◆ **What to produce**: Copy exactly the lines from the start of the material through the line with "TER = 1.155". Pictures stay out of the copy.

START

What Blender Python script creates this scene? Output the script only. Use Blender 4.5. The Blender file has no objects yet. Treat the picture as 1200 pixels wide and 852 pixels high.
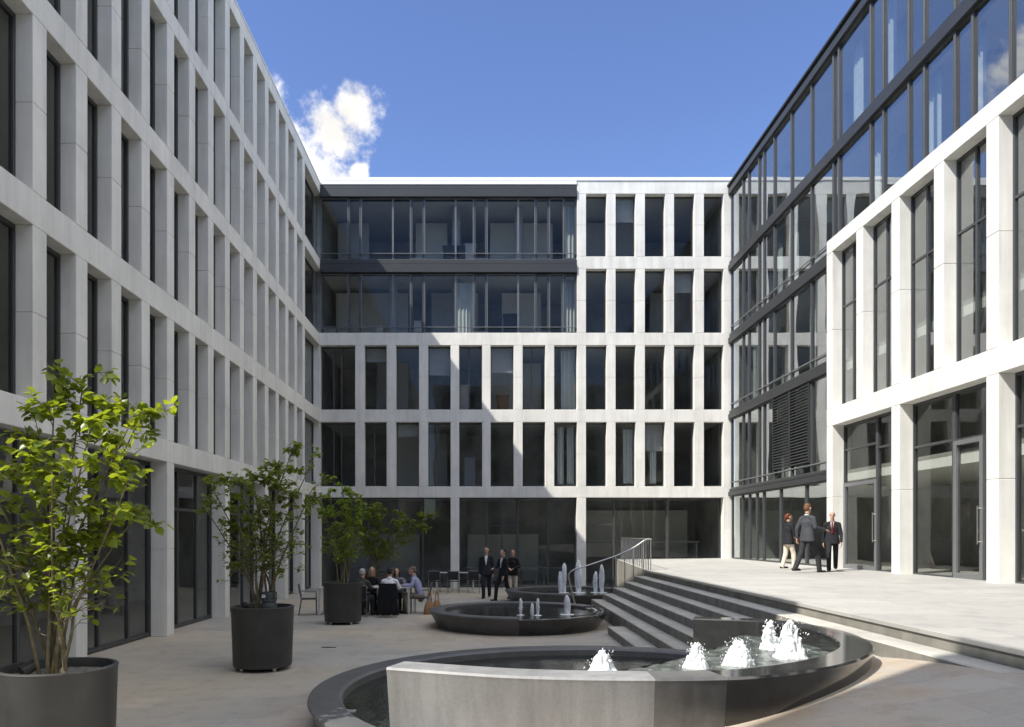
import bpy, bmesh, math, random
import numpy as np
from mathutils import Vector, Matrix, noise as mnoise

random.seed(7)
S = bpy.context.scene
COL = S.collection
R = math.radians
EYE = 2.15          # camera height above the low plaza
D = 31.58           # distance to the end facade
XL, XR = -6.77, 10.0
TER = 1.155         # terrace height

# ------------------------------------------------------------------ helpers
def link(o, parent=None):
    COL.objects.link(o)
    if parent is not None:
        o.parent = parent
    return o

def tag(o, label=None, cat=None, group=None, kind=None):
    if label: o['label'] = label
    if cat: o['category'] = cat
    if group: o['group'] = group
    if kind: o['kind'] = kind
    return o

def empty(name, loc=(0, 0, 0), rz=0.0, label=None, cat=None, group=None):
    o = bpy.data.objects.new(name, None)
    o.empty_display_size = 0.2
    o.location = loc
    o.rotation_euler = (0, 0, rz)
    link(o)
    return tag(o, label, cat, group)

class MB:
    """collects geometry for ONE mesh"""
    def __init__(self):
        self.v = []; self.f = []; self.m = []
    def add(self, vs, fs, mi=0):
        b = len(self.v)
        self.v.extend([tuple(p) for p in vs])
        for f in fs:
            self.f.append(tuple(b + i for i in f)); self.m.append(mi)
    def box(self, x0, x1, y0, y1, z0, z1, mi=0, c=0.0):
        if x0 > x1: x0, x1 = x1, x0
        if y0 > y1: y0, y1 = y1, y0
        if z0 > z1: z0, z1 = z1, z0
        c = min(c, (x1-x0)*.4, (y1-y0)*.4, (z1-z0)*.4)
        if c <= 0:
            vs = [(x, y, z) for x in (x0, x1) for y in (y0, y1) for z in (z0, z1)]
            fs = [(0, 1, 3, 2), (4, 6, 7, 5), (0, 4, 5, 1), (2, 3, 7, 6), (0, 2, 6, 4), (1, 5, 7, 3)]
            self.add(vs, fs, mi); return
        bm = bmesh.new()
        bmesh.ops.create_cube(bm, size=1.0)
        bmesh.ops.scale(bm, vec=(x1-x0, y1-y0, z1-z0), verts=bm.verts)
        bmesh.ops.translate(bm, vec=((x0+x1)/2, (y0+y1)/2, (z0+z1)/2), verts=bm.verts)
        bmesh.ops.bevel(bm, geom=bm.edges[:], offset=c, segments=1, affect='EDGES', clamp_overlap=True)
        bm.verts.ensure_lookup_table()
        bm.verts.index_update()
        self.add([v.co[:] for v in bm.verts], [[v.index for v in f.verts] for f in bm.faces], mi)
        bm.free()
    def tube(self, pts, rads, n=8, mi=0, cap=True):
        pts = [Vector(p) for p in pts]
        if not hasattr(rads, '__len__'): rads = [rads]*len(pts)
        vs = []; fs = []
        prev = None
        for i, p in enumerate(pts):
            t = (pts[min(i+1, len(pts)-1)] - pts[max(i-1, 0)])
            if t.length < 1e-9: t = Vector((0, 0, 1))
            t.normalize()
            if prev is None:
                a = Vector((0, 0, 1)) if abs(t.z) < .9 else Vector((1, 0, 0))
                u = t.cross(a).normalized()
            else:
                u = (prev - t*prev.dot(t))
                u = u.normalized() if u.length > 1e-6 else t.orthogonal().normalized()
            prev = u
            w = t.cross(u)
            for k in range(n):
                a = 2*math.pi*k/n
                vs.append(p + (u*math.cos(a) + w*math.sin(a))*rads[i])
        for i in range(len(pts)-1):
            for k in range(n):
                k2 = (k+1) % n
                fs.append((i*n+k, i*n+k2, (i+1)*n+k2, (i+1)*n+k))
        if cap:
            fs.append(tuple(range(n-1, -1, -1)))
            fs.append(tuple((len(pts)-1)*n+k for k in range(n)))
        self.add(vs, fs, mi)
    def capsule(self, p0, p1, r0, r1, side=None, k=1.0, n=14, mi=0):
        p0 = Vector(p0); p1 = Vector(p1)
        w = p1 - p0
        if w.length < 1e-6: w = Vector((0, 0, 1e-4))
        L = w.length; w = w.normalized()
        if side is None:
            u = w.orthogonal().normalized()
        else:
            u = Vector(side); u = (u - w*u.dot(w)).normalized()
        v = w.cross(u)
        rings = []
        for j in range(4):
            a = -math.pi/2 + (j+.35)/4*math.pi/2
            rings.append((p0 + w*math.sin(a)*r0*min(1, k+.3), r0*math.cos(a)))
        for j in range(3):
            t = j/2
            rings.append((p0 + w*L*t, r0+(r1-r0)*t))
        for j in range(4):
            a = (j+.65)/4*math.pi/2
            rings.append((p1 + w*math.sin(a)*r1*min(1, k+.3), r1*math.cos(a)))
        vs = []; fs = []
        for c, r in rings:
            for q in range(n):
                a = 2*math.pi*q/n
                vs.append(c + u*math.cos(a)*r + v*math.sin(a)*r*k)
        for i in range(len(rings)-1):
            for q in range(n):
                q2 = (q+1) % n
                fs.append((i*n+q, i*n+q2, (i+1)*n+q2, (i+1)*n+q))
        fs.append(tuple(range(n-1, -1, -1)))
        fs.append(tuple((len(rings)-1)*n+q for q in range(n)))
        self.add(vs, fs, mi)
    def ball(self, c, rx, ry=None, rz=None, rot=None, seg=12, rings=8, mi=0):
        ry = rx if ry is None else ry; rz = rx if rz is None else rz
        c = Vector(c); vs = []; fs = []
        M = rot if rot is not None else Matrix.Identity(3)
        for i in range(rings+1):
            th = math.pi*(i+.02)/(rings+.04)
            for k in range(seg):
                a = 2*math.pi*k/seg
                vs.append(c + M @ Vector((rx*math.sin(th)*math.cos(a), ry*math.sin(th)*math.sin(a), rz*math.cos(th))))
        for i in range(rings):
            for k in range(seg):
                k2 = (k+1) % seg
                fs.append((i*seg+k, (i+1)*seg+k, (i+1)*seg+k2, i*seg+k2))
        fs.append(tuple(range(seg)))
        fs.append(tuple(rings*seg+k for k in range(seg-1, -1, -1)))
        self.add(vs, fs, mi)
    def lathe(self, prof, n=48, cx=0, cy=0, a0=0.0, a1=360.0, mi=0, close=True):
        """prof: (r, z) list, closed loop if close"""
        full = abs(a1-a0) >= 359.9
        m = n if full else n+1
        vs = []; fs = []; P = len(prof)
        for i in range(m):
            a = R(a0 + (a1-a0)*i/n)
            for r, z in prof:
                vs.append((cx+r*math.cos(a), cy+r*math.sin(a), z))
        for i in range(n):
            j = (i+1) % m
            for k in range(P if close else P-1):
                k2 = (k+1) % P
                fs.append((i*P+k, j*P+k, j*P+k2, i*P+k2))
        if not full and close:
            fs.append(tuple(range(P-1, -1, -1)))
            fs.append(tuple((m-1)*P+k for k in range(P)))
        self.add(vs, fs, mi)
    def prism(self, poly, z0, z1, mi=0):
        n = len(poly)
        vs = [(x, y, z0) for x, y in poly] + [(x, y, z1) for x, y in poly]
        fs = [tuple(range(n-1, -1, -1)), tuple(range(n, 2*n))]
        for i in range(n):
            j = (i+1) % n
            fs.append((i, j, n+j, n+i))
        self.add(vs, fs, mi)
    def mesh(self, name, mats, smooth=False):
        me = bpy.data.meshes.new(name)
        me.from_pydata(self.v, [], self.f)
        if not isinstance(mats, (list, tuple)): mats = [mats]
        for m in mats: me.materials.append(m)
        if len(mats) > 1:
            me.polygons.foreach_set('material_index', self.m)
        if smooth:
            me.polygons.foreach_set('use_smooth', [True]*len(me.polygons))
        bm = bmesh.new(); bm.from_mesh(me)
        bmesh.ops.recalc_face_normals(bm, faces=bm.faces)
        bm.to_mesh(me); bm.free()
        me.update()
        return me
    def build(self, name, mats, parent=None, smooth=False, loc=None, rot=None, angle=None):
        me = self.mesh(name, mats, smooth)
        if angle is not None:
            me.polygons.foreach_set('use_smooth', [True]*len(me.polygons))
            try: me.set_sharp_from_angle(angle=R(angle))
            except Exception: pass
        o = bpy.data.objects.new(name, me)
        if loc is not None: o.location = loc
        if rot is not None: o.rotation_euler = rot
        return link(o, parent)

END

◆ **Solution to the exercise**:
What Blender Python script creates this scene? Output the script only. Use Blender 4.5. The Blender file has no objects yet. Treat the picture as 1200 pixels wide and 852 pixels high.
import bpy, bmesh, math, random
import numpy as np
from mathutils import Vector, Matrix, noise as mnoise

random.seed(7)
S = bpy.context.scene
COL = S.collection
R = math.radians
EYE = 2.15          # camera height above the low plaza
D = 31.58           # distance to the end facade
XL, XR = -6.77, 10.0
TER = 1.155         # terrace height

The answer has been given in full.